Re: someone working to add merge? - Mailing list pgsql-hackers

From Jan Wieck
Subject Re: someone working to add merge?
Date
Msg-id 4385E636.4070503@Yahoo.com
Whole thread Raw
In response to Re: someone working to add merge?  (Martijn van Oosterhout <kleptog@svana.org>)
Responses Re: someone working to add merge?  (Martijn van Oosterhout <kleptog@svana.org>)
List pgsql-hackers
On 11/24/2005 1:30 AM, Martijn van Oosterhout wrote:

> On Wed, Nov 23, 2005 at 04:55:25PM -0500, Jan Wieck wrote:
>> The largest problem I see with MERGE is the question of BEFORE triggers. 
>> Consider a BEFORE INSERT trigger that modifies a third table, after 
>> which the constraint or whatever post-heap_insert-attempt we might use 
>> detects a conflict. How do we undo the actions of the BEFORE trigger? 
>> The only way to do that is to plan the query as a nestloop, with the 
>> USING part as the outer loop.
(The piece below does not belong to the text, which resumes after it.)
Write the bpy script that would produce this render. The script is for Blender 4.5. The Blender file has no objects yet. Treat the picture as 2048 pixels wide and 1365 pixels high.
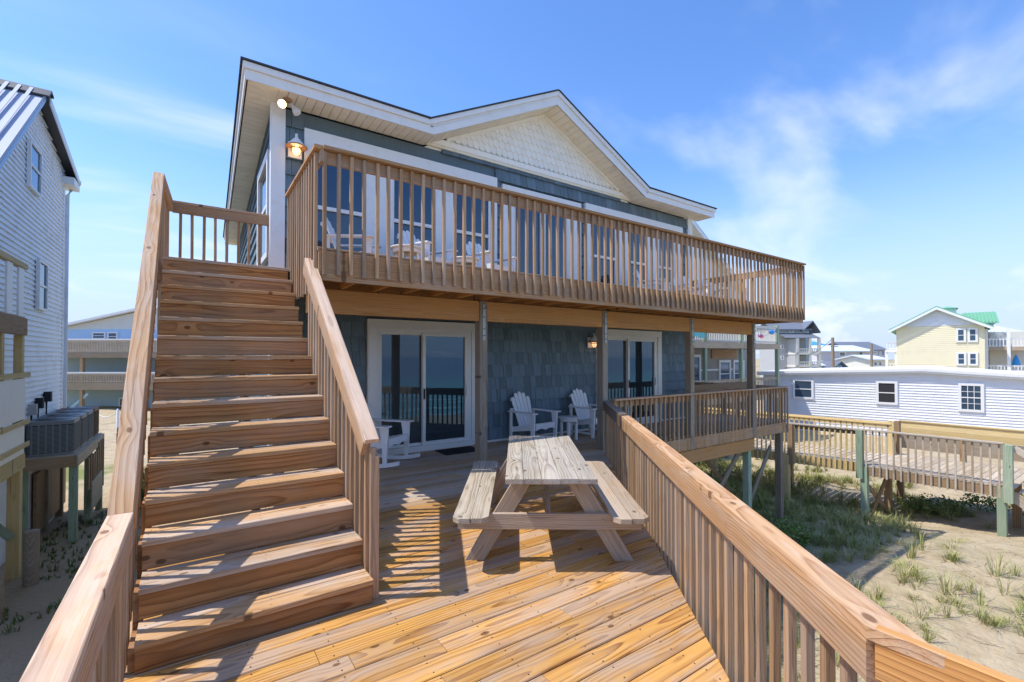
import bpy, bmesh, math, random
from mathutils import Vector, Matrix
import numpy as np
R = math.radians
random.seed(7)
sc = bpy.context.scene
col = sc.collection

# ------------------------------------------------------------------ camera
YAW, PITCH, EYE = R(34.651), R(0.8414), 1.7
cam_d = bpy.data.cameras.new('camera')
cam_d.sensor_width = 36.0
cam_d.lens = 36.0 * 926.74 / 2048
cam_d.shift_y = (700.28 - 682.5) / 2048
cam_d.clip_start, cam_d.clip_end = 0.05, 6000
cam = bpy.data.objects.new('camera', cam_d)
cam.location = (0, 0, EYE)
cam.rotation_euler = (R(90) + PITCH, 0, -YAW)
col.objects.link(cam)
sc.camera = cam

# ------------------------------------------------------------------ sun, sky, exposure
to_sun = Vector((-0.5, 0.27, 1.0)).normalized()
sun_el = math.asin(to_sun.z)
sun_az = math.atan2(to_sun.x, to_sun.y)
sun_d = bpy.data.lights.new('sun', 'SUN')
sun_d.energy = 2.1
sun_d.angle = R(0.5)
sun_d.color = (1.0, 0.95, 0.87)
sun = bpy.data.objects.new('sun', sun_d)
sun.rotation_euler = to_sun.to_track_quat('Z', 'Y').to_euler()
sun.location = (-20, 10, 40)
col.objects.link(sun)

world = bpy.data.worlds.new('World')
sc.world = world
world.use_nodes = True
def build_world():
    nt = world.node_tree
    N, L = nt.nodes, nt.links
    N.clear()
    def n(t, **k):
        x = N.new(t)
        for a, b in k.items(): setattr(x, a, b)
        return x
    def math_(op, a, b=None, clamp=False):
        m = n('ShaderNodeMath', operation=op, use_clamp=clamp)
        for i, v in enumerate((a, b)):
            if v is None: continue
            if isinstance(v, (int, float)): m.inputs[i].default_value = v
            else: L.new(v, m.inputs[i])
        return m.outputs[0]
    out = n('ShaderNodeOutputWorld'); bg = n('ShaderNodeBackground')
    L.new(bg.outputs[0], out.inputs[0])
    sky = n('ShaderNodeTexSky', sky_type='NISHITA')
    sky.sun_disc = False
    sky.sun_elevation = sun_el
    sky.sun_rotation = sun_az
    sky.altitude = 0
    sky.air_density = 1.0; sky.dust_density = 0.35; sky.ozone_density = 3.0
    hs = n('ShaderNodeHueSaturation')
    hs.inputs['Saturation'].default_value = 1.2
    hs.inputs['Value'].default_value = 0.80
    hs.inputs['Hue'].default_value = 0.508
    L.new(sky.outputs[0], hs.inputs['Color'])
    tc = n('ShaderNodeTexCoord')
    sep = n('ShaderNodeSeparateXYZ'); L.new(tc.outputs['Generated'], sep.inputs[0])
    X, Y, Z = sep.outputs
    den = math_('ADD', math_('MAXIMUM', Z, 0.0), 0.10)
    u = math_('DIVIDE', X, den); v = math_('DIVIDE', Y, den)
    com = n('ShaderNodeCombineXYZ'); L.new(u, com.inputs[0]); L.new(v, com.inputs[1])
    mp = n('ShaderNodeMapping'); L.new(com.outputs[0], mp.inputs[0])
    mp.inputs['Location'].default_value = (2.4, 4.7, 0.0)
    mp.inputs['Rotation'].default_value = (0, 0, R(-70))
    mp.inputs['Scale'].default_value = (0.42, 0.95, 1)
    nz = n('ShaderNodeTexNoise'); L.new(mp.outputs[0], nz.inputs['Vector'])
    nz.inputs['Scale'].default_value = 1.35; nz.inputs['Detail'].default_value = 5.0
    nz.inputs['Roughness'].default_value = 0.50; nz.inputs['Distortion'].default_value = 0.55
    rp = n('ShaderNodeValToRGB'); L.new(nz.outputs[0], rp.inputs[0])
    rp.color_ramp.interpolation = 'EASE'
    rp.color_ramp.elements[0].position = 0.49; rp.color_ramp.elements[1].position = 0.78
    # low cumulus near the horizon
    mp2 = n('ShaderNodeMapping'); L.new(tc.outputs['Generated'], mp2.inputs[0])
    mp2.inputs['Location'].default_value = (0.35, 0.1, 0.0)
    mp2.inputs['Scale'].default_value = (1, 1, 2.0)
    nz2 = n('ShaderNodeTexNoise'); L.new(mp2.outputs[0], nz2.inputs['Vector'])
    nz2.inputs['Scale'].default_value = 5.5; nz2.inputs['Detail'].default_value = 7
    nz2.inputs['Roughness'].default_value = 0.55
    rp2 = n('ShaderNodeValToRGB'); L.new(nz2.outputs[0], rp2.inputs[0])
    rp2.color_ramp.elements[0].position = 0.56; rp2.color_ramp.elements[1].position = 0.68
    band = n('ShaderNodeMapRange'); band.interpolation_type = 'SMOOTHSTEP'
    L.new(Z, band.inputs[0]); band.inputs[1].default_value = 0.17; band.inputs[2].default_value = 0.08
    band.inputs[3].default_value = 0.0; band.inputs[4].default_value = 1.0
    c2 = math_('MULTIPLY', rp2.outputs[0], band.outputs[0])
    c1 = math_('MULTIPLY', rp.outputs[0], 0.62)
    cm = math_('MAXIMUM', c1, math_('MULTIPLY', c2, 0.85), clamp=True)
    # pale sea haze low on the horizon, all round
    hz = n('ShaderNodeMapRange'); hz.interpolation_type = 'SMOOTHSTEP'
    L.new(Z, hz.inputs[0]); hz.inputs[1].default_value = 0.38; hz.inputs[2].default_value = 0.0
    hz.inputs[3].default_value = 0.0; hz.inputs[4].default_value = 0.95
    mixh = n('ShaderNodeMix', data_type='RGBA'); L.new(hz.outputs[0], mixh.inputs[0])
    L.new(hs.outputs[0], mixh.inputs[6]); mixh.inputs[7].default_value = (1.75, 2.15, 3.05, 1)
    mix = n('ShaderNodeMix', data_type='RGBA')
    L.new(cm, mix.inputs[0]); L.new(mixh.outputs[2], mix.inputs[6])
    mix.inputs[7].default_value = (3.0, 3.2, 3.6, 1)
    L.new(mix.outputs[2], bg.inputs[0])
    bg.inputs[1].default_value = 0.15
build_world()
sc.view_settings.view_transform = 'Standard'
sc.view_settings.look = 'None'
sc.view_settings.gamma = 1.0
sc.view_settings.exposure = 1.24
sc.render.engine = 'CYCLES'
sc.cycles.max_bounces = 8
sc.cycles.diffuse_bounces = 5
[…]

If the (updating) scan of the INTO 
>> relation did not hit any tuple, then do the INSERT. We can only undo the 
>> side effects of any BEFORE trigger by wrapping each and evey nested INTO 
>> relation insert attempt into its own subtransaction.
> 
> Umm, if there are any errors you abort the transaction, just like any
> other case. ACID requires that either the whole statement is done, or
> none. If a trigger causes the INSERT or UPDATE to fail you have no
> choice but to abort the transaction.

I guess you misunderstood. What I am talking about is a problem in the 
order of execution. since we don't have predicate locking, there is a 
possibility that our implementation of MERGE decides to do an INSERT 
while another transaction does the same. What has to happen is that the 
BEFORE INSERT trigger is called, then the heap tuple inserted, then the 
index tuples created. At this time, the duplicate key error occurs, 
telling us that we had a conflict and that we have to try an UPDATE 
instead. That means, in the end this particular row's INSERT has never 
happened and we have to undo the BEFORE INSERT triggers actions too.

> 
> Besides, someone posted an example on Oracle, they don't require an
> index so I don't think we realistically can say that people need one.
> If two concurrent MERGEs, which can't see eachothers output, both end
> up INSERTing, that not an error unless the user has a UNIQUE
> constraint, so the problem vanishes.

Not following the semantics is an error. MERGE is not supposed to do 
multiple inserts for the same match, concurrency or not.